:: Instructions to follow ::
Repeat exactly the lines from the start through the line with "COL = SC.collection", both ends included.

:: Available data ::

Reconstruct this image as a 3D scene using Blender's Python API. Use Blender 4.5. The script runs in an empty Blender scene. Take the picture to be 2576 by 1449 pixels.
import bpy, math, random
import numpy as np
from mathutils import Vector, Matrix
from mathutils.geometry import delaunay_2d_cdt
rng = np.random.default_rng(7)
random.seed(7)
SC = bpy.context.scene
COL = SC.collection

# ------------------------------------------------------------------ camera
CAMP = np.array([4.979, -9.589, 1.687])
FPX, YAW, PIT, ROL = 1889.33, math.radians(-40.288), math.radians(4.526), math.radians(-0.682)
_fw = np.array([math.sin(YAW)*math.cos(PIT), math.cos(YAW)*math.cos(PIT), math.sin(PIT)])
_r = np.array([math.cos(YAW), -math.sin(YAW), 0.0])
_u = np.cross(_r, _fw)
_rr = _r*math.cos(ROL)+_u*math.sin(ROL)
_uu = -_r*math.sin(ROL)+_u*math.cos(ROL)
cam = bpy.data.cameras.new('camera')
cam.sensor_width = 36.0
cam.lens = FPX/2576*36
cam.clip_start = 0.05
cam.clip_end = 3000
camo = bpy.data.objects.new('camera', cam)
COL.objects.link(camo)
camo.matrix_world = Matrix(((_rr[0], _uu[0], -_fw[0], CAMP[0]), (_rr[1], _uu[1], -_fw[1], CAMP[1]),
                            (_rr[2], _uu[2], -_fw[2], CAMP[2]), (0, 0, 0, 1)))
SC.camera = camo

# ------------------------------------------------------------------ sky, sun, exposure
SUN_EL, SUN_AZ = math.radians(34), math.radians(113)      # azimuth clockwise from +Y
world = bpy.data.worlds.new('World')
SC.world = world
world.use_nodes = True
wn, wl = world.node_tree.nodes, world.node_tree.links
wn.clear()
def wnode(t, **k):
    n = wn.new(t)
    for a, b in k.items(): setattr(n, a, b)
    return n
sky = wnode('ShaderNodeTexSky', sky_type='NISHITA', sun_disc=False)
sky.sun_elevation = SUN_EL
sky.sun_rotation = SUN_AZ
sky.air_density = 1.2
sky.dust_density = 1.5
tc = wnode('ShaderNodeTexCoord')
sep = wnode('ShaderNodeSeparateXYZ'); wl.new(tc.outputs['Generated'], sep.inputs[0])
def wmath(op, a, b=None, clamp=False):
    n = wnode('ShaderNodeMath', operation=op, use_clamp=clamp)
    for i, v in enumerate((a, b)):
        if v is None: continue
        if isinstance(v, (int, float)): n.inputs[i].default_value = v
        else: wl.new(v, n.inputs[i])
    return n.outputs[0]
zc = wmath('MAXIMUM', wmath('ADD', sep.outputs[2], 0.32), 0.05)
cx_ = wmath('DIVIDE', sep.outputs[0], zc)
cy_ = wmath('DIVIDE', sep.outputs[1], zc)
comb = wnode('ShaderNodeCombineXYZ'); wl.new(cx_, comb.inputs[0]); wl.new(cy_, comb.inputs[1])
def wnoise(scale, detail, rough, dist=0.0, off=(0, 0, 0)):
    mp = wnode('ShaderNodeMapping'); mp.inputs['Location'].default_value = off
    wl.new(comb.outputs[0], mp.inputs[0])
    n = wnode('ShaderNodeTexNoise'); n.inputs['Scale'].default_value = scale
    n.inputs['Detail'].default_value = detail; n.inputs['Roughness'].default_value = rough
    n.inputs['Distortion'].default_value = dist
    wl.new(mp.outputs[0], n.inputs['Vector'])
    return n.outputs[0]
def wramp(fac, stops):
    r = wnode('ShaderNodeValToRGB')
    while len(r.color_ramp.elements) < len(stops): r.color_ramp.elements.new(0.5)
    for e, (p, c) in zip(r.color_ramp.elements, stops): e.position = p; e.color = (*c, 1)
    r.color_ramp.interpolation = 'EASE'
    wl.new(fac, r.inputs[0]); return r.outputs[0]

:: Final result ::
Reconstruct this image as a 3D scene using Blender's Python API. Use Blender 4.5. The script runs in an empty Blender scene. Take the picture to be 2576 by 1449 pixels.
import bpy, math, random
import numpy as np
from mathutils import Vector, Matrix
from mathutils.geometry import delaunay_2d_cdt
rng = np.random.default_rng(7)
random.seed(7)
SC = bpy.context.scene
COL = SC.collection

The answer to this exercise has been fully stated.